* **Available data**:
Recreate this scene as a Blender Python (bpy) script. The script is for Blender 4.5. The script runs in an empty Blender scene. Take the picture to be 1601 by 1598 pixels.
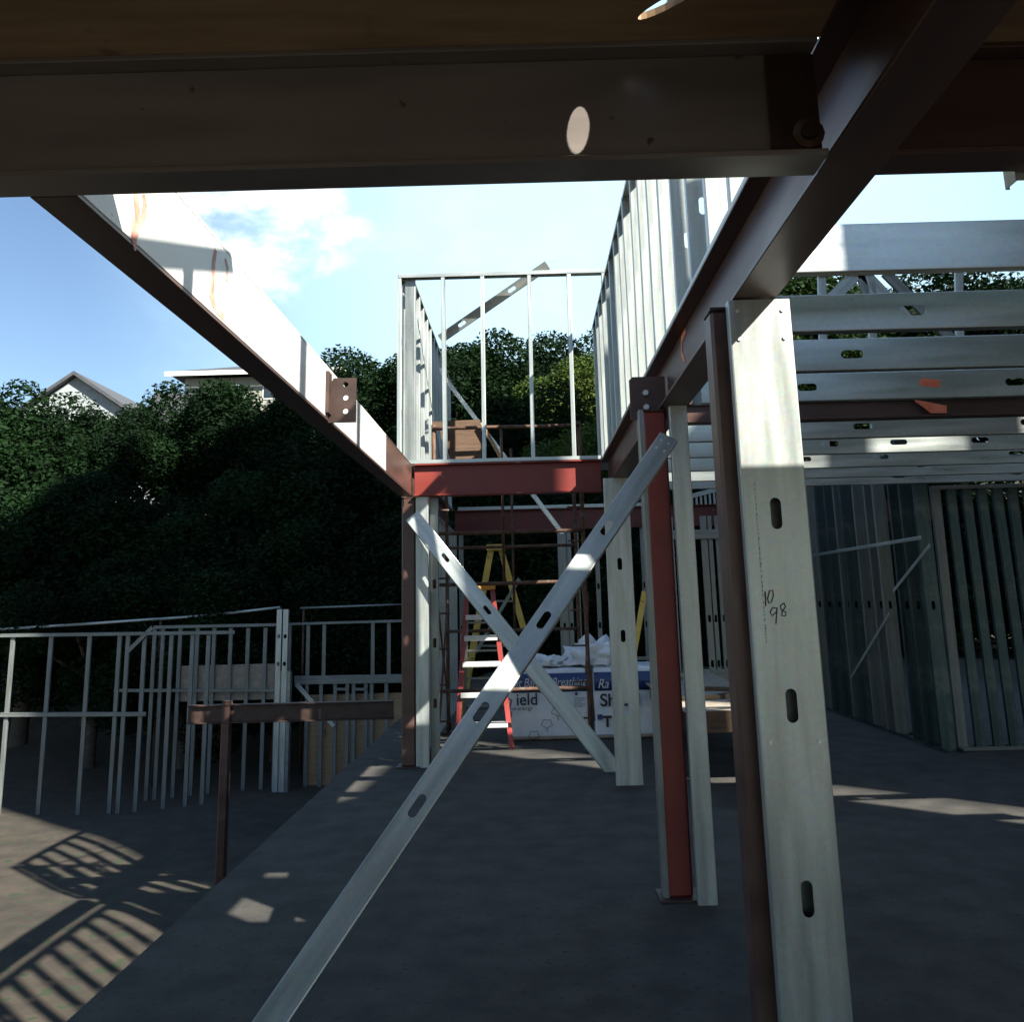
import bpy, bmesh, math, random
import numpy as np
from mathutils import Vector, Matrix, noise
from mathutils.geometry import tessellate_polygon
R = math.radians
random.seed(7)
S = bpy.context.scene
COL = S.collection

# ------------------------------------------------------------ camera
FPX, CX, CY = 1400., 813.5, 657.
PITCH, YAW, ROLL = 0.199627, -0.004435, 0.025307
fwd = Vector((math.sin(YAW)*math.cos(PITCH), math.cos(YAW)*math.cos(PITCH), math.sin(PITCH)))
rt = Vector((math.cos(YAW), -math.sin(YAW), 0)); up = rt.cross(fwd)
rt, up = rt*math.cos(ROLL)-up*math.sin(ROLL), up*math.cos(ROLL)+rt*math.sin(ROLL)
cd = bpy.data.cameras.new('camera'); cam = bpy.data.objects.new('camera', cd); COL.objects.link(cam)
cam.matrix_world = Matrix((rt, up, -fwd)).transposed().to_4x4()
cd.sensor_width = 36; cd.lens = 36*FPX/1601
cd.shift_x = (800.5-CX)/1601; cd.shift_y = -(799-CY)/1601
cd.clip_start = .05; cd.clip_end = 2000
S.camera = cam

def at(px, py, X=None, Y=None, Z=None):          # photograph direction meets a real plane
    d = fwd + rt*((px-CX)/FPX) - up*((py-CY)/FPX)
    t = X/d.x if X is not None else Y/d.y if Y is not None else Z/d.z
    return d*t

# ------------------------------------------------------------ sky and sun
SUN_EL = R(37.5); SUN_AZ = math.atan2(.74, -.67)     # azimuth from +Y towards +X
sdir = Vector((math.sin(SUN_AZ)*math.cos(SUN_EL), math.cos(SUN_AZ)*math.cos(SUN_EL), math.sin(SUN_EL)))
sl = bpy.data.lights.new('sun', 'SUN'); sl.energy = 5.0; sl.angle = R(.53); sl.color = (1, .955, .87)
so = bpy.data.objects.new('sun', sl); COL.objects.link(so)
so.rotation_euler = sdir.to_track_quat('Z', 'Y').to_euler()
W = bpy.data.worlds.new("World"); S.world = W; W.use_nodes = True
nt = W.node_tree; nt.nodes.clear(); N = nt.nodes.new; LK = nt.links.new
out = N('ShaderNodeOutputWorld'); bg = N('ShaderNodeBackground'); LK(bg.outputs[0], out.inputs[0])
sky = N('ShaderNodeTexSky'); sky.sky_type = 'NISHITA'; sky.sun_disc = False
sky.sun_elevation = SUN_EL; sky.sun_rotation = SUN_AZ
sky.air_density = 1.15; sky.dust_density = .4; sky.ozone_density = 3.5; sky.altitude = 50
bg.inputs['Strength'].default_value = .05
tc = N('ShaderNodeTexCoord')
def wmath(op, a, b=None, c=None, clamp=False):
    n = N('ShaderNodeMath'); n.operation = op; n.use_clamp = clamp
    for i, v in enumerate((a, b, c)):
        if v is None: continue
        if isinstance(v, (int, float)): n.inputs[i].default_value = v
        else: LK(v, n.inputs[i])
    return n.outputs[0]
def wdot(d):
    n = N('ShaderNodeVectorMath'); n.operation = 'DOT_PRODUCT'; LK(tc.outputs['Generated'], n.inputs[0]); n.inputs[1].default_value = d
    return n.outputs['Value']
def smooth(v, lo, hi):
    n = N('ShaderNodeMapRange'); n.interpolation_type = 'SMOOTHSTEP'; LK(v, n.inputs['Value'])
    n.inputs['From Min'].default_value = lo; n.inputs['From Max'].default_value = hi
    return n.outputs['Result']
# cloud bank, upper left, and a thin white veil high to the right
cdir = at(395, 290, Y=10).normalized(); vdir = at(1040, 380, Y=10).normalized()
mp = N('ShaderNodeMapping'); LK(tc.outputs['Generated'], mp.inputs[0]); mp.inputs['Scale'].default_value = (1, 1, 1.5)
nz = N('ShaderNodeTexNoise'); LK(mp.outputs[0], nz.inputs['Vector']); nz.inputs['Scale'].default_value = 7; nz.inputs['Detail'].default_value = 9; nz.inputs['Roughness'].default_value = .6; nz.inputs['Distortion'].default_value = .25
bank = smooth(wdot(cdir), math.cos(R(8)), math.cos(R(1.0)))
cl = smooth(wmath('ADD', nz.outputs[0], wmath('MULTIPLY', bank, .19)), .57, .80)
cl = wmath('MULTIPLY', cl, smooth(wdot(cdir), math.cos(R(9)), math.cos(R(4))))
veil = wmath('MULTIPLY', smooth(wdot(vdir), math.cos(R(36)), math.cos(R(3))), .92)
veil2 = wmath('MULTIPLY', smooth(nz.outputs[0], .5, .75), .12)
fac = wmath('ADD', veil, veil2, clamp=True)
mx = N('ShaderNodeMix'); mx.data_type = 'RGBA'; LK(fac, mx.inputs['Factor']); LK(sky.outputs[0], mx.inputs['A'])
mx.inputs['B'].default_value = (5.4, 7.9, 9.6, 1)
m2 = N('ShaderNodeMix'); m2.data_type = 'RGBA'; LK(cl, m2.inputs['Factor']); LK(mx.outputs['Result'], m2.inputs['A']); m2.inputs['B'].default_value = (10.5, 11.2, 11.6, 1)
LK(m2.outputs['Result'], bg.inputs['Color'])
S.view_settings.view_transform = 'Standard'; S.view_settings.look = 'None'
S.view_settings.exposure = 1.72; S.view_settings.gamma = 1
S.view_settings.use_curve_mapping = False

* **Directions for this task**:
Repeat the lines of the listing above verbatim, beginning at its first line and ending at the line containing "COL = S.collection", which is included. Omit pictures.

* **Complete response**:
Recreate this scene as a Blender Python (bpy) script. The script is for Blender 4.5. The script runs in an empty Blender scene. Take the picture to be 1601 by 1598 pixels.
import bpy, bmesh, math, random
import numpy as np
from mathutils import Vector, Matrix, noise
from mathutils.geometry import tessellate_polygon
R = math.radians
random.seed(7)
S = bpy.context.scene
COL = S.collection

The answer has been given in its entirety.